━━ Given records
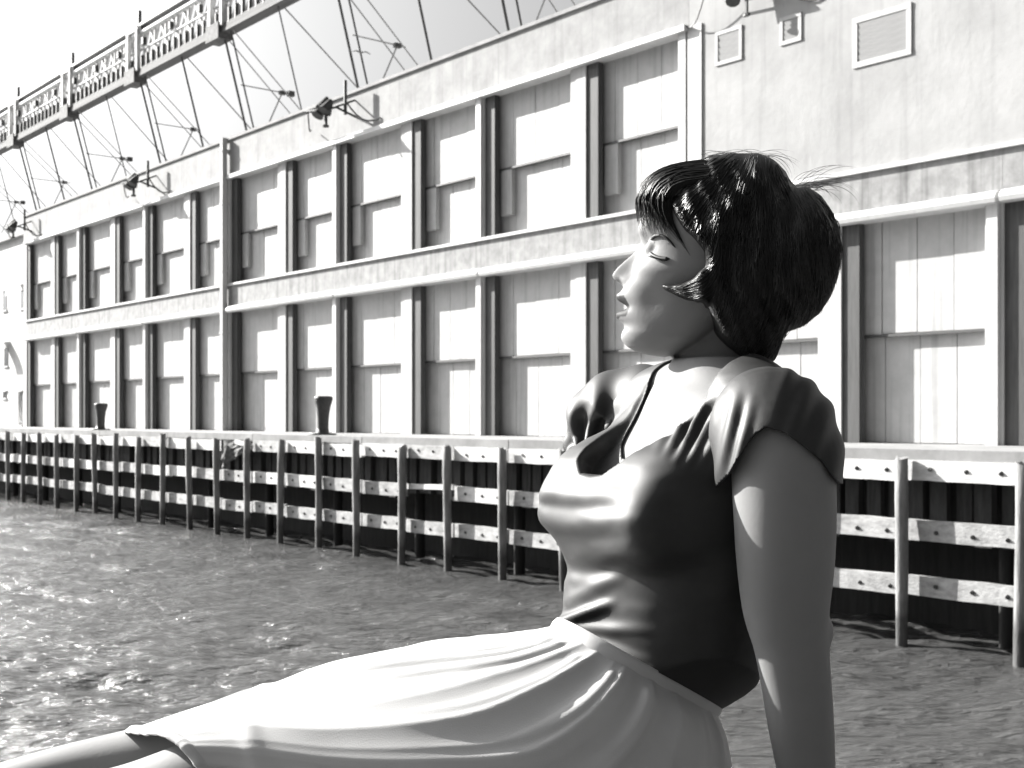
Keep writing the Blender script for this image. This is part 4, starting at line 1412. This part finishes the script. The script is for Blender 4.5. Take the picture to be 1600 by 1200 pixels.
# fringe sweeping over the forehead and temple
paths = []; radii = []
for i in range(640):
    L0 = rs.uniform(-.058, .066) if i < 460 else rs.uniform(.040, .066)
    a = abs(L0) / .066
    U0 = .098 - .03 * a * a + rs.uniform(-.006, .004)
    Ue = (.036 if i < 460 else .026) + rs.uniform(-.007, .010) + .007 * math.sin(L0 * 260) - .026 * a ** 2
    Le = L0 * 1.05 + rs.uniform(-.008, .008)
    def surf(U, L):
        U = min(max(U, -.03), .10); w = float(Wd(np.array([U]))[0]); fw = float(Fw(np.array([U]))[0]); fp = float(Fp(np.array([U]))[0])
        s = min(abs(L) / (w + 1e-6), .995); c = max(0, 1 - s ** 2.25) ** (1 / 2.25)
        return fw + (fp - fw) * c
    lift = rs.uniform(.002, .010)
    n = 12; P = []
    ph0 = rs.uniform(0, 6.28)
    for k in range(n):
        t = k / (n - 1)
        U = U0 + (Ue - U0) * (t ** 1.25); L = L0 + (Le - L0) * t + .004 * math.sin(3 * t + ph0)
        if abs(L) > .064: L = math.copysign(.064, L)
        Fq = surf(U, L) + .002 + lift * math.sin(math.pi * min(1, t * .9 + .08)) * 1.3
        P.append(H(Fq, U + .006 * math.sin(math.pi * t), L))
    paths.append(np.array(P)); radii.append(rs.uniform(.0003, .0008))
# curls flicking forward at the near temple
for sg in (1, -1):
    for i in range(0):
        x0 = rs.uniform(1078, 1104); y0 = rs.uniform(318, 372); L = rs.uniform(22, 44); cv = rs.uniform(.6, 2.2)
        P = []; a = rs.uniform(1.7, 2.4); x, y = x0, y0
        for k in range(9):
            P.append(hair_pt(np.array([x]), np.array([y]), np.array([.058 + .012 * math.sin(k / 8 * 3) + (x - 1070) * .0002]), sg)[0])
            x += math.cos(a) * L / 8; y += math.sin(a) * L / 8; a += cv / 8
        paths.append(np.array(P)); radii.append(rs.uniform(.0005, .0009))
o = tubes(paths, radii, 'fringe', M_hair, hair); tag(o, kind='stuff')
# loose flyaway hairs above crown and back
paths = []; radii = []
for i in range(70):
    if i % 2:
        x, y, a = rs.uniform(1095, 1205), rs.uniform(236, 246), rs.uniform(-.5, .1)
    else:
        x, y, a = rs.uniform(1236, 1275), rs.uniform(282, 300), rs.uniform(-.9, -.2)
    L = rs.uniform(35, 85); cv = rs.uniform(.6, 1.9); lat = rs.uniform(-.03, .03); P = []
    for k in range(12):
        P.append(np.array(tuple(IP(x, y, YH - lat))))
        x += math.cos(a) * L / 11; y += math.sin(a) * L / 11; a += cv / 11
    paths.append(np.array(P)); radii.append(rs.uniform(.00016, .00028))
o = tubes(paths, radii, 'flyaway_hair', M_hair, hair); tag(o, kind='stuff')
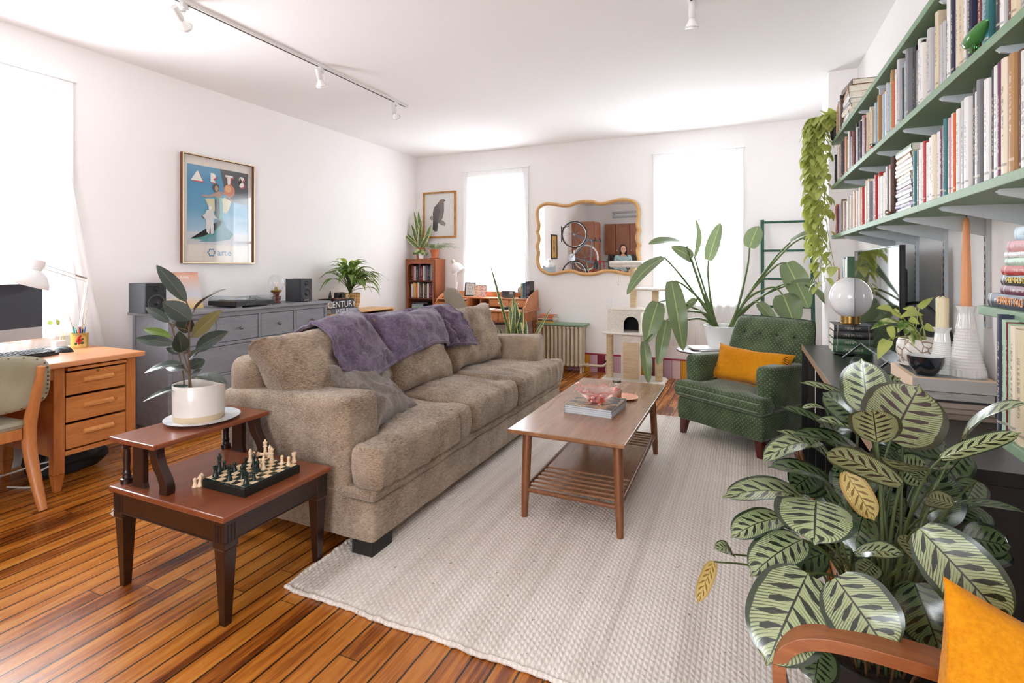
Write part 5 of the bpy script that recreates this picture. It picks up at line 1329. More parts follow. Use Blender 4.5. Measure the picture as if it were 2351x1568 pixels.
# cables and a bag in the shade under the desk
t = tag(MB().tube(catmull([(-3.95, 1.60, 0.008), (-3.80, 1.66, 0.012), (-3.72, 1.62, 0.10), (-3.68, 1.72, 0.16), (-3.85, 1.70, 0.12), (-4.1, 1.55, 0.05), (-4.2, 1.4, 0.2)], 8), 0.005, 8).build('power_cord', pm('white_cord', (206, 204, 200), 0.5)), 'white power cord looping under the oak desk behind the chair', 'cord')
m = MB(); cushion(m, [(-0.14, -0.18), (0.14, -0.18), (0.14, 0.18), (-0.14, 0.18)], 0, 0.15, edge=0.06, crown=0.03, r=0.08, wob=0.03, seed=61, wscale=9)
t = thing('black_bag', 'black fabric bag on the floor under the oak desk drawers', 'bag', (-3.98, 1.9, 0.002)); m.build('bag_body', pm('black_nylon', (22, 22, 26), 0.6), t)
MB().tube(bez((-0.05, -0.1, 0.15), (0.0, 0.0, 0.20), (0.05, 0.1, 0.15), 10), 0.008, 8).build('strap', pm('black_strap', (14, 14, 16), 0.7), t)
# ------------------------------------------------------------------ far wall: eagle print, wavy mirror
M_gilt = mottled('gilt_frame', (160, 108, 44), (196, 146, 76), 14, 0.4, 0.2, 40)
Me = frame((-3.937, FY-0.002, 2.02), (1, 0, 0), (0, 0, 1))
t, Mi = framed('framed_print', 'gilt framed print of a grey bird of prey by the corner', 'picture', Me, 0.268, 0.325, 0.025, 0.026, M_gilt, pm('print_paper', (232, 230, 226), 0.6), None, gl=0.0)
ik = Ink(t, Mi)
IE = {k: pm('print_'+k, v, 0.6) for k, v in dict(body=(116, 110, 104), dark=(84, 78, 76), head=(132, 112, 94), beak=(60, 56, 54), branch=(146, 136, 124), belly=(128, 120, 114)).items()}
def ez(l): return [((zx-1257)/300*0.535, (295-zy)/430*0.645) for zx, zy in l]
ik.poly('branch', ez([(1165, 310), (1190, 300), (1215, 330), (1290, 350), (1316, 375), (1305, 402), (1270, 388), (1240, 360), (1195, 345), (1170, 335)]), IE['branch'])
ik.poly('body', ez([(1250, 175), (1275, 147), (1298, 160), (1300, 260), (1290, 320), (1262, 370), (1240, 375), (1205, 345), (1195, 280), (1205, 225)]), IE['body'])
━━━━
Leave the pictures out and output the rest of the listing exactly.

Keep writing the Blender script for this image. This is part 4, starting at line 1412. This part finishes the script. The script is for Blender 4.5. Take the picture to be 1600 by 1200 pixels.
# fringe sweeping over the forehead and temple
paths = []; radii = []
for i in range(640):
    L0 = rs.uniform(-.058, .066) if i < 460 else rs.uniform(.040, .066)
    a = abs(L0) / .066
    U0 = .098 - .03 * a * a + rs.uniform(-.006, .004)
    Ue = (.036 if i < 460 else .026) + rs.uniform(-.007, .010) + .007 * math.sin(L0 * 260) - .026 * a ** 2
    Le = L0 * 1.05 + rs.uniform(-.008, .008)
    def surf(U, L):
        U = min(max(U, -.03), .10); w = float(Wd(np.array([U]))[0]); fw = float(Fw(np.array([U]))[0]); fp = float(Fp(np.array([U]))[0])
        s = min(abs(L) / (w + 1e-6), .995); c = max(0, 1 - s ** 2.25) ** (1 / 2.25)
        return fw + (fp - fw) * c
    lift = rs.uniform(.002, .010)
    n = 12; P = []
    ph0 = rs.uniform(0, 6.28)
    for k in range(n):
        t = k / (n - 1)
        U = U0 + (Ue - U0) * (t ** 1.25); L = L0 + (Le - L0) * t + .004 * math.sin(3 * t + ph0)
        if abs(L) > .064: L = math.copysign(.064, L)
        Fq = surf(U, L) + .002 + lift * math.sin(math.pi * min(1, t * .9 + .08)) * 1.3
        P.append(H(Fq, U + .006 * math.sin(math.pi * t), L))
    paths.append(np.array(P)); radii.append(rs.uniform(.0003, .0008))
# curls flicking forward at the near temple
for sg in (1, -1):
    for i in range(0):
        x0 = rs.uniform(1078, 1104); y0 = rs.uniform(318, 372); L = rs.uniform(22, 44); cv = rs.uniform(.6, 2.2)
        P = []; a = rs.uniform(1.7, 2.4); x, y = x0, y0
        for k in range(9):
            P.append(hair_pt(np.array([x]), np.array([y]), np.array([.058 + .012 * math.sin(k / 8 * 3) + (x - 1070) * .0002]), sg)[0])
            x += math.cos(a) * L / 8; y += math.sin(a) * L / 8; a += cv / 8
        paths.append(np.array(P)); radii.append(rs.uniform(.0005, .0009))
o = tubes(paths, radii, 'fringe', M_hair, hair); tag(o, kind='stuff')
# loose flyaway hairs above crown and back
paths = []; radii = []
for i in range(70):
    if i % 2:
        x, y, a = rs.uniform(1095, 1205), rs.uniform(236, 246), rs.uniform(-.5, .1)
    else:
        x, y, a = rs.uniform(1236, 1275), rs.uniform(282, 300), rs.uniform(-.9, -.2)
    L = rs.uniform(35, 85); cv = rs.uniform(.6, 1.9); lat = rs.uniform(-.03, .03); P = []
    for k in range(12):
        P.append(np.array(tuple(IP(x, y, YH - lat))))
        x += math.cos(a) * L / 11; y += math.sin(a) * L / 11; a += cv / 11
    paths.append(np.array(P)); radii.append(rs.uniform(.00016, .00028))
o = tubes(paths, radii, 'flyaway_hair', M_hair, hair); tag(o, kind='stuff')
Write part 5 of the bpy script that recreates this picture. It picks up at line 1329. More parts follow. Use Blender 4.5. Measure the picture as if it were 2351x1568 pixels.
# cables and a bag in the shade under the desk
t = tag(MB().tube(catmull([(-3.95, 1.60, 0.008), (-3.80, 1.66, 0.012), (-3.72, 1.62, 0.10), (-3.68, 1.72, 0.16), (-3.85, 1.70, 0.12), (-4.1, 1.55, 0.05), (-4.2, 1.4, 0.2)], 8), 0.005, 8).build('power_cord', pm('white_cord', (206, 204, 200), 0.5)), 'white power cord looping under the oak desk behind the chair', 'cord')
m = MB(); cushion(m, [(-0.14, -0.18), (0.14, -0.18), (0.14, 0.18), (-0.14, 0.18)], 0, 0.15, edge=0.06, crown=0.03, r=0.08, wob=0.03, seed=61, wscale=9)
t = thing('black_bag', 'black fabric bag on the floor under the oak desk drawers', 'bag', (-3.98, 1.9, 0.002)); m.build('bag_body', pm('black_nylon', (22, 22, 26), 0.6), t)
MB().tube(bez((-0.05, -0.1, 0.15), (0.0, 0.0, 0.20), (0.05, 0.1, 0.15), 10), 0.008, 8).build('strap', pm('black_strap', (14, 14, 16), 0.7), t)
# ------------------------------------------------------------------ far wall: eagle print, wavy mirror
M_gilt = mottled('gilt_frame', (160, 108, 44), (196, 146, 76), 14, 0.4, 0.2, 40)
Me = frame((-3.937, FY-0.002, 2.02), (1, 0, 0), (0, 0, 1))
t, Mi = framed('framed_print', 'gilt framed print of a grey bird of prey by the corner', 'picture', Me, 0.268, 0.325, 0.025, 0.026, M_gilt, pm('print_paper', (232, 230, 226), 0.6), None, gl=0.0)
ik = Ink(t, Mi)
IE = {k: pm('print_'+k, v, 0.6) for k, v in dict(body=(116, 110, 104), dark=(84, 78, 76), head=(132, 112, 94), beak=(60, 56, 54), branch=(146, 136, 124), belly=(128, 120, 114)).items()}
def ez(l): return [((zx-1257)/300*0.535, (295-zy)/430*0.645) for zx, zy in l]
ik.poly('branch', ez([(1165, 310), (1190, 300), (1215, 330), (1290, 350), (1316, 375), (1305, 402), (1270, 388), (1240, 360), (1195, 345), (1170, 335)]), IE['branch'])
ik.poly('body', ez([(1250, 175), (1275, 147), (1298, 160), (1300, 260), (1290, 320), (1262, 370), (1240, 375), (1205, 345), (1195, 280), (1205, 225)]), IE['body'])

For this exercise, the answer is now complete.